On 7 January 2022 the Constitutional Court ruled on case No. 2021‑06‑01, in which the Ombudsman claimed provisions of the Personal Income Tax (PIT) Act for determining traders’ taxable income are inconsistent with section 105 of the Constitution. This article explores why those provisions were challenged and what the ruling found.

The contested provisions

Under the old PIT Act (before 2018) traders were not liable to pay tax if their expenses were equal to or higher than their revenue, that is, if no profit was made.

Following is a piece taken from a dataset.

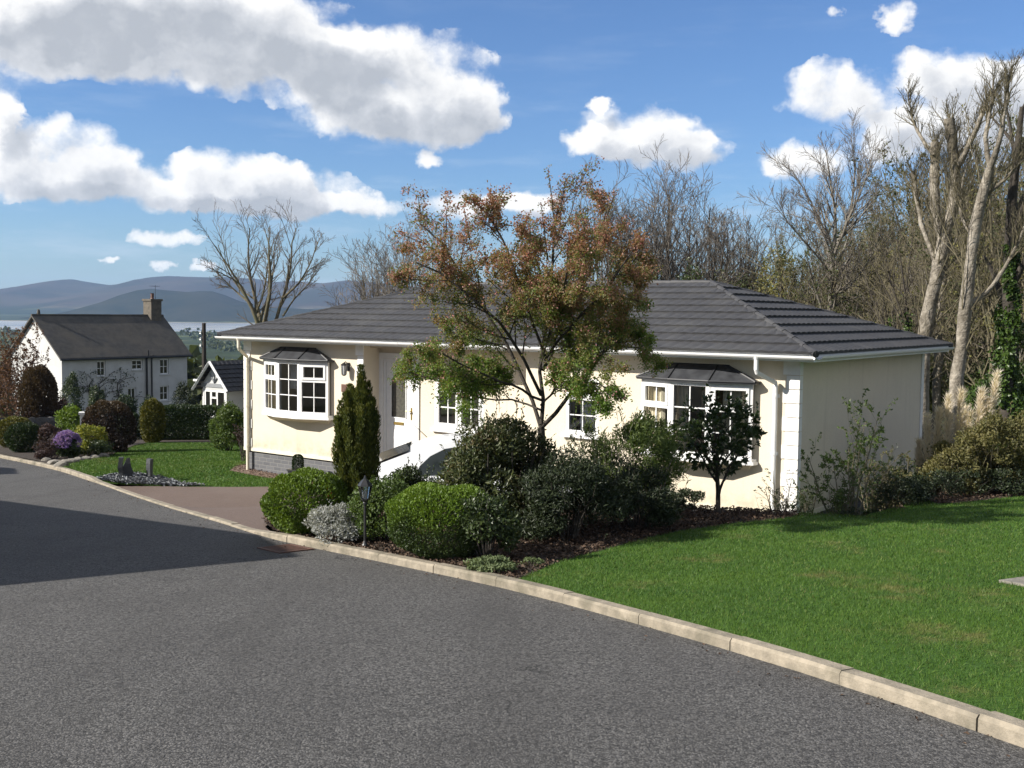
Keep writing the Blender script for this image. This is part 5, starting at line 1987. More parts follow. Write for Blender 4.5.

Effective from 1 January 2018 the PIT Act contains provisions that require traders to pay tax also if their business expenses are equal to or even higher than their revenue. These provisions in fact make traders pay tax if they do not make a profit. Here are the contested clauses:

  • Section 11(3.1) provides that business expenses may be claimed up to 80% of the person’s total business revenue.
  • Section 11.1(6.1) states that if the taxpayer’s taxable income is less than 20% of their business revenue after making adjustments prescribed by this section then tax will be charged on an amount no less than 20% of the business revenue.

Why were the clauses contested?

According to the court filing, by demanding that PIT be paid on unearned income, the contested provisions of the PIT Act unreasonably restrict traders’ basic rights defined in the first three sentences of section 105 of the Constitution: “Everyone has the right to property. Property must not be used against the public interest. Ownership may be restricted only in accordance with the law.”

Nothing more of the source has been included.